Os trens correram com um sincronismo tal que não houve o menor embaraço nas linhas dentro de um espaço de tempo de vinte e quatro horas.
No derradeiro manifesto dirigido à população da cidade, os revolucionários agradecem o apoio recebido:
“Assim, pois, no desejo de poupar São Paulo de uma destruição desoladora, grosseira e infame… vamos mudar a nossa frente de trabalho e a sede governamental.
Avante paulista, que a hora da liberdade se aproxima! Deus vos pague o conforto e o ânimo que nos transmitistes”.
Durante o dia 29 concentraram-se na cidade de Bauru. Somavam 3.500 homens, entre soldados do Exército, Polícia Militar e voluntários civis, que passaram a se organizar em três brigadas, um regimento de cavalaria e um regimento misto de artilharia. Posteriormente se dirigirão ao Paraná, onde mantêm a luta por vários meses, até que, em maio do ano seguinte, com as fileiras engrossadas por tropas gaúchas, levantadas em outubro pelo capitão Luís Carlos Prestes e os tenentes Siqueira Campos e João Alberto, iniciam a longa jornada de 25 mil quilômetros, através de dez estados, ao longo de dois anos, sem serem derrotados em nenhuma das batalhas travadas.
21. Epílogo
Nos dias em que São Paulo esteve sob direção das forças revolucionárias, as baixas militares provocadas pelos bombardeios foram irrelevantes. Porém as vítimas civis atingiram proporções trágicas. Dos 700 mil habitantes da capital, 300 mil a abandonaram, refugiando-se no interior. O relatório preliminar, apresentado pelo prefeito Firmino Pinto, registra 500 mortos, 5.000 feridos, 1.182 prédios destruídos, entre os quais 103 estabelecimentos comerciais e industriais. Porém considera parciais os dados levantados e estima que numa apuração completa os números obtidos seriam muito superiores. No caso das edificações atingidas, chega a admitir “mais de 1.800”:
“A Inspetoria Geral de Fiscalização procedeu a um penoso trabalho de exame… dos prédios danificados… e apurou devidamente verificados 1.182. Por inspeção posterior pode-se asseverar que esse número vai a mais de 1.800”.

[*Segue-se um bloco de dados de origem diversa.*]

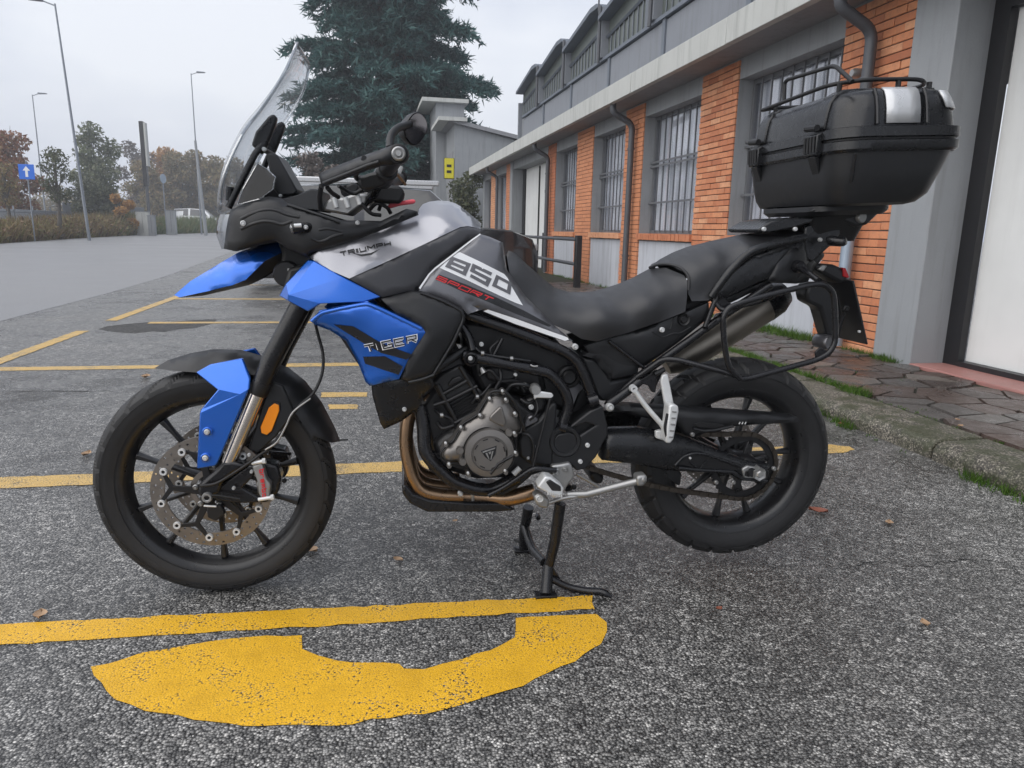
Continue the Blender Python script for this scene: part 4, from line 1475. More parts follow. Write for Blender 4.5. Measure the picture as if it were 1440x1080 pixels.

No entanto, com a consolidação do controle da cidade pelas forças contra-revolucionárias, a apuração das baixas produzidas pelo bombardeio foi bloqueada e abandonada, confirmando o preceito de que o interesse dos criminosos é sempre o de ocultar a extensão de seus delitos.
Dois anos e meio mais tarde, a oligarquia cafeeira paulista guindaria Washington Luís à presidência da República. O coronel Fernando Prestes também não seria esquecido. Seu filho, Júlio Prestes, o Dr. Julinho, assumiria o governo do estado de São Paulo. Carlos de Campos deixaria a cena mais cedo, falecendo antes da conclusão do mandato, em abril de 1927.
Quando a Revolução de 30 os varreu do mapa, Julio Prestes, mercê da habitual fraude que marcava o processo eleitoral, estava a pique de suceder Washington Luís na presidência da República.